_PROBLEM TO WORK ON_. Quote from the first line below through the line that contains "SC.camera = cam", both included, and leave the pictures out.

_INFORMATION SHOWN_.
--- --- ---

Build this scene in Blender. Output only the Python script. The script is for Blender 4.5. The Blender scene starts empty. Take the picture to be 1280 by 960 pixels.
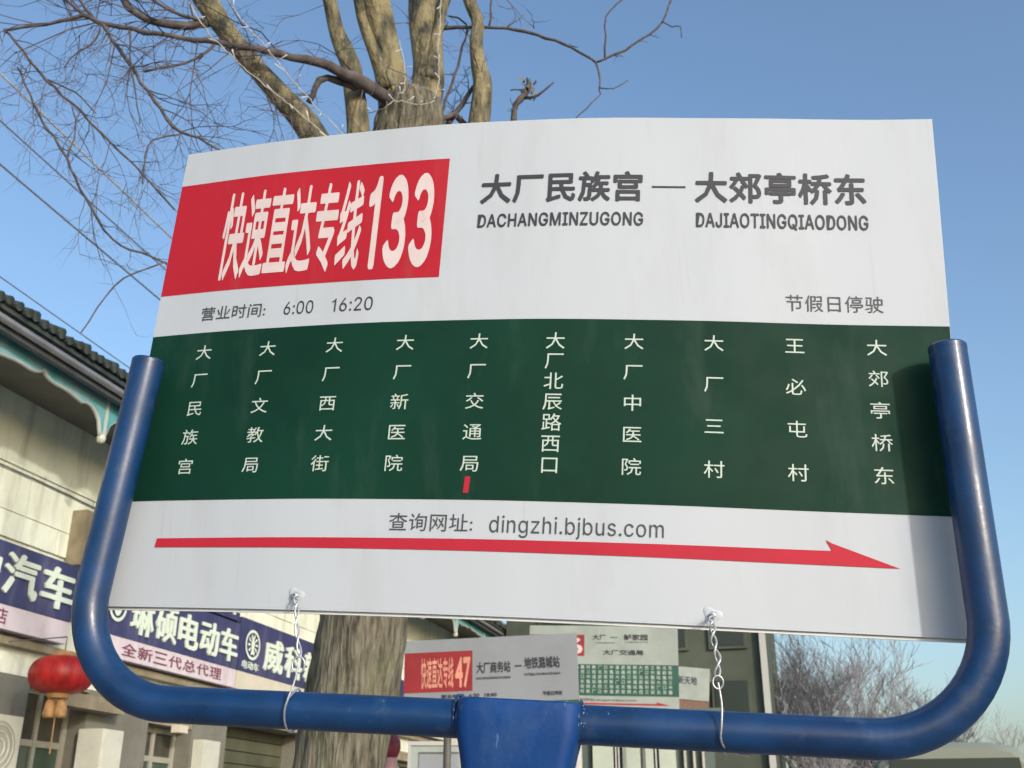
import bpy, math, random
from math import sin, cos, pi, radians
from mathutils import Vector, Matrix, Quaternion

random.seed(7)
SC = bpy.context.scene
COL = SC.collection

# ------------------------------------------------------------------ camera
cam_d = bpy.data.cameras.new('camera')
cam_d.sensor_width = 36.0
cam_d.lens = 1350.0 / 1280.0 * 36.0
cam_d.clip_start = 0.05
cam_d.clip_end = 3000.0
cam_d.dof.use_dof = True
cam_d.dof.focus_distance = 1.55
cam_d.dof.aperture_fstop = 15.0
cam = bpy.data.objects.new('camera', cam_d)
COL.objects.link(cam)
cam.location = (0, 0, 1.4)
cam.rotation_euler = (radians(90 + 22.6), 0, 0)
SC.camera = cam

# ------------------------------------------------------------------ sky and sun
SUN_EL = radians(17)
SUN_AZ = radians(33)          # from -Y (behind the camera) towards +X (right)
SUN_DIR = Vector((sin(SUN_AZ) * cos(SUN_EL), -cos(SUN_AZ) * cos(SUN_EL), sin(SUN_EL)))
world = bpy.data.worlds.new('World')
SC.world = world
world.use_nodes = True
nt = world.node_tree
sky = nt.nodes.new('ShaderNodeTexSky')
sky.sky_type = 'NISHITA'
sky.sun_disc = False
sky.sun_elevation = SUN_EL
sky.sun_rotation = math.atan2(SUN_DIR.x, SUN_DIR.y)
sky.air_density = 1.2
sky.dust_density = 3.0
sky.ozone_density = 3.1
sky.altitude = 20
bg = nt.nodes['Background']
bg.inputs['Strength'].default_value = 0.15
nt.links.new(sky.outputs[0], bg.inputs['Color'])
sun_d = bpy.data.lights.new('sun', 'SUN')
sun_d.energy = 1.4
sun_d.angle = radians(2.2)
sun_d.color = (1.0, 0.96, 0.90)
sun = bpy.data.objects.new('sun', sun_d)
COL.objects.link(sun)
sun.rotation_euler = SUN_DIR.to_track_quat('Z', 'Y').to_euler()
sun.location = (0, 0, 30)
SC.view_settings.view_transform = 'Standard'
SC.view_settings.look = 'None'
SC.view_settings.exposure = 0.74
SC.view_settings.gamma = 1.0

# ------------------------------------------------------------------ materials
def mat(name, col, rough=0.6, metal=0.0, var=0.0, vscale=8.0, bump=0.0, bscale=40.0, coat=0.0,
        col2=None, stretch=(1, 1, 1), spec=None, detail=4.0, sharp=(0.35, 0.65), dirt=None, rvar=0.0):
    m = bpy.data.materials.new(name)
    m.use_nodes = True
    t = m.node_tree
    b = t.nodes['Principled BSDF']
    b.inputs['Roughness'].default_value = rough
    b.inputs['Metallic'].default_value = metal
    if spec is not None:
        b.inputs['Specular IOR Level'].default_value = spec
    if coat:
        b.inputs['Coat Weight'].default_value = coat
        b.inputs['Coat Roughness'].default_value = 0.15
    c1 = (*col, 1)
    if var or col2:
        tc = t.nodes.new('ShaderNodeTexCoord'); mp = t.nodes.new('ShaderNodeMapping')
        mp.inputs['Scale'].default_value = stretch
        t.links.new(tc.outputs['Object'], mp.inputs['Vector'])
        nz = t.nodes.new('ShaderNodeTexNoise'); nz.inputs['Scale'].default_value = vscale
        nz.inputs['Detail'].default_value = detail
        nz.inputs['Roughness'].default_value = 0.6
        t.links.new(mp.outputs[0], nz.inputs['Vector'])
        cr = t.nodes.new('ShaderNodeValToRGB')
        cr.color_ramp.elements[0].position = sharp[0]
        cr.color_ramp.elements[1].position = sharp[1]
        if col2 is None:
            cr.color_ramp.elements[0].color = (*[c * (1 - var) for c in col], 1)
            cr.color_ramp.elements[1].color = (*[min(1, c * (1 + var)) for c in col], 1)
        else:
            cr.color_ramp.elements[0].color = (*col2, 1)
            cr.color_ramp.elements[1].color = c1
        t.links.new(nz.outputs['Fac'], cr.inputs['Fac'])
        t.links.new(cr.outputs['Color'], b.inputs['Base Color'])
    else:
        b.inputs['Base Color'].default_value = c1
    for dirt in ([] if not dirt else dirt if isinstance(dirt, list) else [dirt]):      # (colour, scale, threshold, width, amount, stretch): grime, chips or streaks lying over the base colour
        dc, ds, d0, dw, da, dst = dirt
        tc3 = t.nodes.new('ShaderNodeTexCoord'); mp3 = t.nodes.new('ShaderNodeMapping'); mp3.inputs['Scale'].default_value = dst
        t.links.new(tc3.outputs['Object'], mp3.inputs['Vector'])
        n3 = t.nodes.new('ShaderNodeTexNoise'); n3.inputs['Scale'].default_value = ds; n3.inputs['Detail'].default_value = 8; n3.inputs['Roughness'].default_value = .65
        t.links.new(mp3.outputs[0], n3.inputs['Vector'])
        mr = t.nodes.new('ShaderNodeMapRange'); mr.inputs['From Min'].default_value = d0; mr.inputs['From Max'].default_value = d0 + dw; mr.inputs['To Max'].default_value = da
        t.links.new(n3.outputs['Fac'], mr.inputs['Value'])
        mx = t.nodes.new('ShaderNodeMix'); mx.data_type = 'RGBA'
        if b.inputs['Base Color'].is_linked:
            t.links.new(b.inputs['Base Color'].links[0].from_socket, mx.inputs['A'])
        else: mx.inputs['A'].default_value = c1
        mx.inputs['B'].default_value = (*dc, 1)
        t.links.new(mr.outputs[0], mx.inputs['Factor']); t.links.new(mx.outputs['Result'], b.inputs['Base Color'])
    if rvar:
        tc4 = t.nodes.new('ShaderNodeTexCoord'); n4 = t.nodes.new('ShaderNodeTexNoise'); n4.inputs['Scale'].default_value = 17; n4.inputs['Detail'].default_value = 7
        t.links.new(tc4.outputs['Object'], n4.inputs['Vector'])
        mr4 = t.nodes.new('ShaderNodeMapRange'); mr4.inputs['From Min'].default_value = .3; mr4.inputs['From Max'].default_value = .7
        mr4.inputs['To Min'].default_value = max(.05, rough - rvar); mr4.inputs['To Max'].default_value = min(1, rough + rvar)
        t.links.new(n4.outputs['Fac'], mr4.inputs['Value']); t.links.new(mr4.outputs[0], b.inputs['Roughness'])
    if bump:
        tc2 = t.nodes.new('ShaderNodeTexCoord'); mp2 = t.nodes.new('ShaderNodeMapping')
        mp2.inputs['Scale'].default_value = stretch
        t.links.new(tc2.outputs['Object'], mp2.inputs['Vector'])
        n2 = t.nodes.new('ShaderNodeTexNoise'); n2.inputs['Scale'].default_value = bscale
        n2.inputs['Detail'].default_value = 5
        t.links.new(mp2.outputs[0], n2.inputs['Vector'])
        bp = t.nodes.new('ShaderNodeBump'); bp.inputs['Strength'].default_value = bump
        bp.inputs['Distance'].default_value = 0.02
        t.links.new(n2.outputs['Fac'], bp.inputs['Height'])
        t.links.new(bp.outputs['Normal'], b.inputs['Normal'])
    return m

M = {}
M['board'] = mat('white_plastic_sheet', (0.45, 0.485, 0.53), 0.46, var=0.03, vscale=2.2, bump=0.10, bscale=5, stretch=(1.4, 1, .5), spec=.25, dirt=[((0.30, 0.29, 0.27), 7, .52, .22, .22, (1.6, 1, .35)), ((0.20, 0.18, 0.15), 160, .72, .03, .35, (1, 1, 1)), ((0.25, 0.24, 0.21), 30, .62, .1, .18, (3, 1, .12))], rvar=.1)
M['board_back'] = mat('plastic_board_core', (0.62, 0.64, 0.65), 0.55, var=0.08, vscale=9)
M['print_red'] = mat('red_vinyl', (0.40, 0.016, 0.030), 0.6, var=0.05, vscale=5, spec=.15, dirt=((0.30, 0.10, 0.09), 11, .56, .2, .3, (1.6, 1, .4)))
M['print_green'] = mat('dark_green_vinyl', (0.0035, 0.034, 0.020), 0.55, var=0.16, vscale=4, bump=.06, bscale=7, spec=.14, dirt=((0.05, 0.085, 0.07), 9, .55, .25, .4, (1.6, 1, .4)), rvar=.1)
M['ink_dark'] = mat('dark_print_ink', (0.030, 0.032, 0.042), 0.6)
M['ink_grey'] = mat('grey_print_ink', (0.050, 0.058, 0.065), 0.6)
M['ink_white'] = mat('white_print_ink', (0.46, 0.54, 0.48), 0.55)
M['ink_cream'] = mat('cream_white_vinyl', (0.62, 0.51, 0.50), 0.5, var=.06, vscale=20)
M['arrow'] = mat('red_arrow_vinyl', (0.42, 0.020, 0.040), 0.6, var=.06, vscale=6, spec=.2)
M['blue'] = mat('worn_blue_paint', (0.003, 0.032, 0.110), 0.36, var=0.25, vscale=14, bump=0.03, bscale=160, coat=0.10, detail=6, dirt=[((0.10, 0.14, 0.20), 16, .56, .2, .35, (1, 1, 1)), ((0.11, 0.055, 0.035), 55, .685, .015, .85, (1, 1, 1)), ((0.22, 0.26, 0.32), 90, .70, .01, .7, (1, 1, .3))], rvar=.12)
M['blue_post'] = mat('blue_painted_post', (0.002, 0.042, 0.180), 0.55, var=0.14, vscale=9, bump=0.04, bscale=140, spec=.3, dirt=[((0.06, 0.12, 0.24), 13, .52, .22, .4, (1, 1, .6)), ((0.10, 0.05, 0.035), 50, .70, .015, .8, (1, 1, 1)), ((0.12, 0.22, 0.40), 30, .64, .03, .5, (2.5, 1, .5))], rvar=.1)
M['chip'] = mat('chipped_paint_primer', (0.26, 0.36, 0.50), 0.6, var=.4, vscale=200)
M['wire'] = mat('galvanised_wire', (0.55, 0.56, 0.58), 0.42, metal=0.75, var=.2, vscale=300)
M['bark'] = mat('rough_grey_bark', (0.205, 0.185, 0.135), 0.95, col2=(0.045, 0.040, 0.028), vscale=20, stretch=(2.4, 2.4, .35), bump=1.0, bscale=34, detail=8, sharp=(.36, .62), dirt=((0.16, 0.17, 0.09), 5, .52, .15, .5, (1, 1, .6)))
M['limb'] = mat('smooth_ochre_bark', (0.235, 0.20, 0.110), 0.85, col2=(0.045, 0.044, 0.030), vscale=7, stretch=(1.6, 1.6, .7), bump=.9, bscale=34, detail=9, sharp=(.38, .58), dirt=((0.36, 0.34, 0.26), 26, .58, .12, .5, (1, 1, .5)))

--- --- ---

_THE ANSWER_.
Build this scene in Blender. Output only the Python script. The script is for Blender 4.5. The Blender scene starts empty. Take the picture to be 1280 by 960 pixels.
import bpy, math, random
from math import sin, cos, pi, radians
from mathutils import Vector, Matrix, Quaternion

random.seed(7)
SC = bpy.context.scene
COL = SC.collection

# ------------------------------------------------------------------ camera
cam_d = bpy.data.cameras.new('camera')
cam_d.sensor_width = 36.0
cam_d.lens = 1350.0 / 1280.0 * 36.0
cam_d.clip_start = 0.05
cam_d.clip_end = 3000.0
cam_d.dof.use_dof = True
cam_d.dof.focus_distance = 1.55
cam_d.dof.aperture_fstop = 15.0
cam = bpy.data.objects.new('camera', cam_d)
COL.objects.link(cam)
cam.location = (0, 0, 1.4)
cam.rotation_euler = (radians(90 + 22.6), 0, 0)
SC.camera = cam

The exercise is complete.